I AM ANGRY
Loyalsock High School
Williamsport, PA
1982
As a high school guidance counselor, I am surprised at how
much kids tell me. Most of them don’t
seem to want to keep any secrets from me.
I know about their sex lives, their drug habits, their parents’
infidelities, their drunken fathers and their mentally ill mothers. And while
they frequently tell me these stories without shame or unabashed, they worked
very hard to camouflage the pain as much as possible.
“My mother lives in a fantasy world,” she flippantly tells
me as she bits at her fingernail. She is fifteen and meeting me for the first
time. I have called Kate to my office to begin our discussion about her post
high school plans. As a 10 grader, she,
like most of her other classmates, don’t have any plans beyond lunch to
day. But I want to check in with her so
I can get to know her a little bit better.
“What do you mean by that statement?” I ask her.
“She thinks our family is fine, that everyone lives like
us”. She lets out a dramatic sigh and then continues, “My father left when I
was three so I never went through that period whine I thought I was responsible
for the divorce. But really, my parents aren’t divorced. They plan on going
through with it this summer. But I’ll believe it when I see it. They always
claim they are going to go through with it but as usual, they never do.”

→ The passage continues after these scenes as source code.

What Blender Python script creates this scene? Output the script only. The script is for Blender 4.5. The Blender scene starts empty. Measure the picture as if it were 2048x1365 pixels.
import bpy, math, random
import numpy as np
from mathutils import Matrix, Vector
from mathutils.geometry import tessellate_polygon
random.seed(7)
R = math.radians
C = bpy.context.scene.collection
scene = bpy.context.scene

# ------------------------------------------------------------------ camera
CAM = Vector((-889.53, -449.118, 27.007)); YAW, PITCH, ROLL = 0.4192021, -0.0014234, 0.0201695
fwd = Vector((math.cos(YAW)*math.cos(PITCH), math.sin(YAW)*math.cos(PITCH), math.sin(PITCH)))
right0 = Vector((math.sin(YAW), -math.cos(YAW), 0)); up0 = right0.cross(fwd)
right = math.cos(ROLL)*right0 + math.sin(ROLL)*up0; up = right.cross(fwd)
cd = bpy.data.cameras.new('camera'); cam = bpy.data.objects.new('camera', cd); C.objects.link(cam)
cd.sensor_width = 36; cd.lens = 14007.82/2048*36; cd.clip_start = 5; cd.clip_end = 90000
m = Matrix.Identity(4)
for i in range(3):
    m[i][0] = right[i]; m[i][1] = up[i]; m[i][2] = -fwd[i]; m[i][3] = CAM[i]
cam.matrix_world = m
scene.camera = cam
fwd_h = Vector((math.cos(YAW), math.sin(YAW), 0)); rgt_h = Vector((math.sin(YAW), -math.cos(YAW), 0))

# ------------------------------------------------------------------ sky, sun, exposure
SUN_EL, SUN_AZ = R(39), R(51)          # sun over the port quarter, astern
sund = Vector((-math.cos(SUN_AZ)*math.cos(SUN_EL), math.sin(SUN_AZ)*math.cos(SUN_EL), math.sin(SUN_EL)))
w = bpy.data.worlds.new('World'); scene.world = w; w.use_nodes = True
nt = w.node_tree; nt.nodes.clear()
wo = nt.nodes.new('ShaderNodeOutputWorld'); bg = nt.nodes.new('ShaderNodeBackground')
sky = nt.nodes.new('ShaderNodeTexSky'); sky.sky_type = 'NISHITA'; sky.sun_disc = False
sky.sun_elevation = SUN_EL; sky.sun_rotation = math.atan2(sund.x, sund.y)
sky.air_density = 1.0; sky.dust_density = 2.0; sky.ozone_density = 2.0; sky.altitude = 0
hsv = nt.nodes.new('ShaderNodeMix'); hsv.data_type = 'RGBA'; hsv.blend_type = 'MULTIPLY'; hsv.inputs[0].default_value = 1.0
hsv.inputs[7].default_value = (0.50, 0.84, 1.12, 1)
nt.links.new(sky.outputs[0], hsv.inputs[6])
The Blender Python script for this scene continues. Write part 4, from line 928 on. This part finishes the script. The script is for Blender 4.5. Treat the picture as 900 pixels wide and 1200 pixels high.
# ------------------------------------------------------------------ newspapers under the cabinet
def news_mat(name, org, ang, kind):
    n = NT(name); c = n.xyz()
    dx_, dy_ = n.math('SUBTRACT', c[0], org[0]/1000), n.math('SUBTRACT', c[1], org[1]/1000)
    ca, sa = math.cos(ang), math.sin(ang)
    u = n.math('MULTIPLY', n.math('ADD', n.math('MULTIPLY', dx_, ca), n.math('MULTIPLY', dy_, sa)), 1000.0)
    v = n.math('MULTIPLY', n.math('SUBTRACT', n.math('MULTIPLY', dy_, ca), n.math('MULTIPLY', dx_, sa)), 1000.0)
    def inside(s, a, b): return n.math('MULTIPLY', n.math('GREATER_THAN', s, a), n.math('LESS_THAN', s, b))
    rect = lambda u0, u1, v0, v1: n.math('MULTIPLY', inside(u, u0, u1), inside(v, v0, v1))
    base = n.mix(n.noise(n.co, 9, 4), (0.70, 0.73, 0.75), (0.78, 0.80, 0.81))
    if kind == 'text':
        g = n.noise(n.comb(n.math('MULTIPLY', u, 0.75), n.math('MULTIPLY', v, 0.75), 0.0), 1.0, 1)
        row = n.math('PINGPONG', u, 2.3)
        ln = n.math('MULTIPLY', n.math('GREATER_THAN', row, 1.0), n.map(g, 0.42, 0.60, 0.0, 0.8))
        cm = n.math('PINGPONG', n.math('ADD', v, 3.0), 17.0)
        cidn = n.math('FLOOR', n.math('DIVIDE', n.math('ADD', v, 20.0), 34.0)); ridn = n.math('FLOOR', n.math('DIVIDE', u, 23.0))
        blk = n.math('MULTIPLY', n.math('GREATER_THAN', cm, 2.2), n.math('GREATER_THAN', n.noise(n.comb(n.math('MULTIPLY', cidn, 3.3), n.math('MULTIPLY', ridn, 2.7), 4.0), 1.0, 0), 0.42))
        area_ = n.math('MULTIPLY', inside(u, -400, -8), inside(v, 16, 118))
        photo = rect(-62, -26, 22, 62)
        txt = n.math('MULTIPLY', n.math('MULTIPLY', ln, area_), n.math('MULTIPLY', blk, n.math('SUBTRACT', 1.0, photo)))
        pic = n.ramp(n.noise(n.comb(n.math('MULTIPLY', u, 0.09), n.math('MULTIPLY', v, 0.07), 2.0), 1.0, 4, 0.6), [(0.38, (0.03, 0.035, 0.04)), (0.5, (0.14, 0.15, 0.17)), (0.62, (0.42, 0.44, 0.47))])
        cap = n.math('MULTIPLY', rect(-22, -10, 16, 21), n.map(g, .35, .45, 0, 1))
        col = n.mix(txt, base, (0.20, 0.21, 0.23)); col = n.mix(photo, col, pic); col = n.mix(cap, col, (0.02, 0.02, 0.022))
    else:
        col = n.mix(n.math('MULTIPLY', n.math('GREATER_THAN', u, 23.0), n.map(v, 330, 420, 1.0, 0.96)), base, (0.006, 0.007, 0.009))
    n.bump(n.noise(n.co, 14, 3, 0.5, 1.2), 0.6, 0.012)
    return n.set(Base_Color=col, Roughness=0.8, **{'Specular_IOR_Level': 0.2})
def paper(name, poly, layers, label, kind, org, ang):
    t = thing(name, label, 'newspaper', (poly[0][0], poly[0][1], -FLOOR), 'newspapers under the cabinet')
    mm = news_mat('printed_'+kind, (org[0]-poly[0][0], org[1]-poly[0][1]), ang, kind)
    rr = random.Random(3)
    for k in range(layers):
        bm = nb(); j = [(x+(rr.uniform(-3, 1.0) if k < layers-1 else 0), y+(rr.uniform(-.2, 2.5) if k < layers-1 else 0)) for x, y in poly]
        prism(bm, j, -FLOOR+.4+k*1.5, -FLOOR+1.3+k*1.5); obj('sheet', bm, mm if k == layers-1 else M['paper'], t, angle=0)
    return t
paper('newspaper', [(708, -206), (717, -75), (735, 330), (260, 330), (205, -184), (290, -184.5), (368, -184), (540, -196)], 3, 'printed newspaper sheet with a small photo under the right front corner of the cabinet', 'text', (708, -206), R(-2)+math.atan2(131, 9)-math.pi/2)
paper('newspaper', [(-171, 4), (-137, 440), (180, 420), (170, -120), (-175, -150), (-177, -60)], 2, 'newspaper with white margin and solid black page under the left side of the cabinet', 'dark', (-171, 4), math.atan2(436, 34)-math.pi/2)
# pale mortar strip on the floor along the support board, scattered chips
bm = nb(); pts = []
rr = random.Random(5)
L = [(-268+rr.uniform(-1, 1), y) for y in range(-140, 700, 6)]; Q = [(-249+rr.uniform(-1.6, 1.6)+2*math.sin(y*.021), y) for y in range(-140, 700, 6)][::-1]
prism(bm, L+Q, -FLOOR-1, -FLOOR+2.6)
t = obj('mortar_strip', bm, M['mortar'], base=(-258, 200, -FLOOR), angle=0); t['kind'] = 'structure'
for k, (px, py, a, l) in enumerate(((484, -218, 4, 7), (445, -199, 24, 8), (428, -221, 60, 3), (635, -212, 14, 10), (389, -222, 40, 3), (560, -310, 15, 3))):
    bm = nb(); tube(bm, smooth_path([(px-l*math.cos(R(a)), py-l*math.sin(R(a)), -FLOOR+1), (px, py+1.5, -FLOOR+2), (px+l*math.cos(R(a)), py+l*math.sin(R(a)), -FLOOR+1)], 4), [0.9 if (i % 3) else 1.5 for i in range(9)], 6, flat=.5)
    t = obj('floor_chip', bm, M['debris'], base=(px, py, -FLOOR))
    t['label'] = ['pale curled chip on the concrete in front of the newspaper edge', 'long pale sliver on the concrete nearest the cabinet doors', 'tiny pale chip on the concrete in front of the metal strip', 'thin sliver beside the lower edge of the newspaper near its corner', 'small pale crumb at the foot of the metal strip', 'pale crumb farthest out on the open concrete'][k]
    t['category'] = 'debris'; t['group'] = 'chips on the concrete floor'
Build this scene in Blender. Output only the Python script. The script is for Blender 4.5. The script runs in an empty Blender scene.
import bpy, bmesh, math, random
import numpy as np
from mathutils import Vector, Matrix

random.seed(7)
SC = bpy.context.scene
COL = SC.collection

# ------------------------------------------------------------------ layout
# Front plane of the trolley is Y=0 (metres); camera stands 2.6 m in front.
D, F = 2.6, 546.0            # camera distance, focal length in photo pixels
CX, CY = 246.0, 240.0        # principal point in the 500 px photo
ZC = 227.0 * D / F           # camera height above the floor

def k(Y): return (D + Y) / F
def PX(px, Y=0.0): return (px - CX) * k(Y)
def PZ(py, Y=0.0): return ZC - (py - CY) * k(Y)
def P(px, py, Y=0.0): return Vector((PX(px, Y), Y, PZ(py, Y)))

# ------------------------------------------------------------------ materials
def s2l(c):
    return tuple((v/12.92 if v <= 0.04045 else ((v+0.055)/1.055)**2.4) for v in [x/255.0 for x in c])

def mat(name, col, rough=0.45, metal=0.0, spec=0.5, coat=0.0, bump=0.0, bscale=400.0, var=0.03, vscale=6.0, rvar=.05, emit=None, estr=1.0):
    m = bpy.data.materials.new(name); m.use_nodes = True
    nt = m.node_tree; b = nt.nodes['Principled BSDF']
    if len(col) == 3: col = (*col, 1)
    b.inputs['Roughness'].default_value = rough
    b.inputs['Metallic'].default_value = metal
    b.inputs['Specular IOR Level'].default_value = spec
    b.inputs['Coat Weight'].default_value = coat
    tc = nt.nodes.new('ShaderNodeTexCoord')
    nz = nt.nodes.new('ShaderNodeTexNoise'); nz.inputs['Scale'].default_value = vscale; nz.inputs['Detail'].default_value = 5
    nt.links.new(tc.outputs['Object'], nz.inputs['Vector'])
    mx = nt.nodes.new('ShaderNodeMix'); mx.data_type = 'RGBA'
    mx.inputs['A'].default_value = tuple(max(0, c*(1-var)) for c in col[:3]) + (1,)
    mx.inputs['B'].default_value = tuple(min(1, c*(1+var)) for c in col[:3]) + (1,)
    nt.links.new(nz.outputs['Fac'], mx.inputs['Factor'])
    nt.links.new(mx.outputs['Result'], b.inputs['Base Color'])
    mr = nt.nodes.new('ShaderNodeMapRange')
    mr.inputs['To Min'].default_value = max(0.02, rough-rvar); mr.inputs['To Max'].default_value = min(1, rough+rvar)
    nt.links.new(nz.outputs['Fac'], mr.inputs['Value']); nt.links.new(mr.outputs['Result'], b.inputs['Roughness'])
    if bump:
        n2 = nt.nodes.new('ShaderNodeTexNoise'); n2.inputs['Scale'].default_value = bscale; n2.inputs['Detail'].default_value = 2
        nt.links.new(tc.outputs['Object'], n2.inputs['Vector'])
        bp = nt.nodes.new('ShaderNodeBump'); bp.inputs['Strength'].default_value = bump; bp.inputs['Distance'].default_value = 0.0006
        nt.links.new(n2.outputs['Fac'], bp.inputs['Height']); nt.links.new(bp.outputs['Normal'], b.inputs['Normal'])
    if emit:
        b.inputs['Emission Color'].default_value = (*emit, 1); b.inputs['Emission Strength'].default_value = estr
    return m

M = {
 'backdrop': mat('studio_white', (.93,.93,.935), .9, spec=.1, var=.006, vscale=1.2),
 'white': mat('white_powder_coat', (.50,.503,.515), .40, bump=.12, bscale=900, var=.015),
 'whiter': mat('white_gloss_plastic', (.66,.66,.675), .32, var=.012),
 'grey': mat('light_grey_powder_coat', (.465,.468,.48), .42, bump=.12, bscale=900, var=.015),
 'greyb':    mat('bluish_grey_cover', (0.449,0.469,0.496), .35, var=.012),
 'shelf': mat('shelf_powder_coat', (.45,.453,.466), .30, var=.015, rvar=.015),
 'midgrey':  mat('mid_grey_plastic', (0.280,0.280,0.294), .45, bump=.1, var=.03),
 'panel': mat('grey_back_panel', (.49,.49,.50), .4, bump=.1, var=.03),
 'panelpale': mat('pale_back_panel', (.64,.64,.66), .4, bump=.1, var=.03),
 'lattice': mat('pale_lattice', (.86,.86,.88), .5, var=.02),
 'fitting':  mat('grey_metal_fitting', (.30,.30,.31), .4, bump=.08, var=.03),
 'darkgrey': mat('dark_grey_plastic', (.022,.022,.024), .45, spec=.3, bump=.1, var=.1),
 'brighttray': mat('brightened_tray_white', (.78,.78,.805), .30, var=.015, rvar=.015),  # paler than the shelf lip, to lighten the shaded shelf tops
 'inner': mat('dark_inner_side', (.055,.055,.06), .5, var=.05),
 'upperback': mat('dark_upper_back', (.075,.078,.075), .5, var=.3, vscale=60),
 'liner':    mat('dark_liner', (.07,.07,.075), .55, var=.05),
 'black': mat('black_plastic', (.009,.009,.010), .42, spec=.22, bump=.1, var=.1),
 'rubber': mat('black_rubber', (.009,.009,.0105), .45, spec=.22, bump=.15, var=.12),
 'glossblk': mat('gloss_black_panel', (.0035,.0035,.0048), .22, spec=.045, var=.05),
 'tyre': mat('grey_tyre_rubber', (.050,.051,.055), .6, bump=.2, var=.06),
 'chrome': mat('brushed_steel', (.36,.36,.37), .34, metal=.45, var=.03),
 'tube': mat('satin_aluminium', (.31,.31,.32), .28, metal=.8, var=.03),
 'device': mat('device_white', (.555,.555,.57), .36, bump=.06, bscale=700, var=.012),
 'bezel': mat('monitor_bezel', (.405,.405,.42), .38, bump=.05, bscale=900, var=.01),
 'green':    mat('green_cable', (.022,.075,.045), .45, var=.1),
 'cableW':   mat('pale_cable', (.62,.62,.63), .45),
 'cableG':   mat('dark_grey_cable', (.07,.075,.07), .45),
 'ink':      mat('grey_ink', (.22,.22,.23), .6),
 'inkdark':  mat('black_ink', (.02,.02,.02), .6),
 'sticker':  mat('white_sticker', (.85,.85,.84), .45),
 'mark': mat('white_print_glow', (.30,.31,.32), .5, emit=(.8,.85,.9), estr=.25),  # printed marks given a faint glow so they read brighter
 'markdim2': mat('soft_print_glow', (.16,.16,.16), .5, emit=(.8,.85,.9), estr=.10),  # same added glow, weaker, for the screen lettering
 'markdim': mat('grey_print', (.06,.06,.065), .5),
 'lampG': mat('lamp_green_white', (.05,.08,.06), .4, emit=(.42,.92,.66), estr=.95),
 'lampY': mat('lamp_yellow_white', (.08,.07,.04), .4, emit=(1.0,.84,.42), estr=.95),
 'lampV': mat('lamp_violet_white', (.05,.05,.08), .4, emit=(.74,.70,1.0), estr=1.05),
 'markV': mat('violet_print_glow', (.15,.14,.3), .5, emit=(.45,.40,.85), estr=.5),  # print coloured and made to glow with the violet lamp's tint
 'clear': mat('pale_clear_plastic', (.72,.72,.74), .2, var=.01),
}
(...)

“I don’t understand, is your father living with you”?
“No. We see him all the time but he doesn’t live with us. He
lives near us and comes over occasionally with tons of gifts and acts like the
big, generous father. He never had time for us but he always had lots or gifts
to make up for it.” Her tone is abrasive.
“You sound angry.”
“I am angry, very angry, at both of them”. She pauses for a
few seconds and slips into her own thoughts and then quickly changes the topic.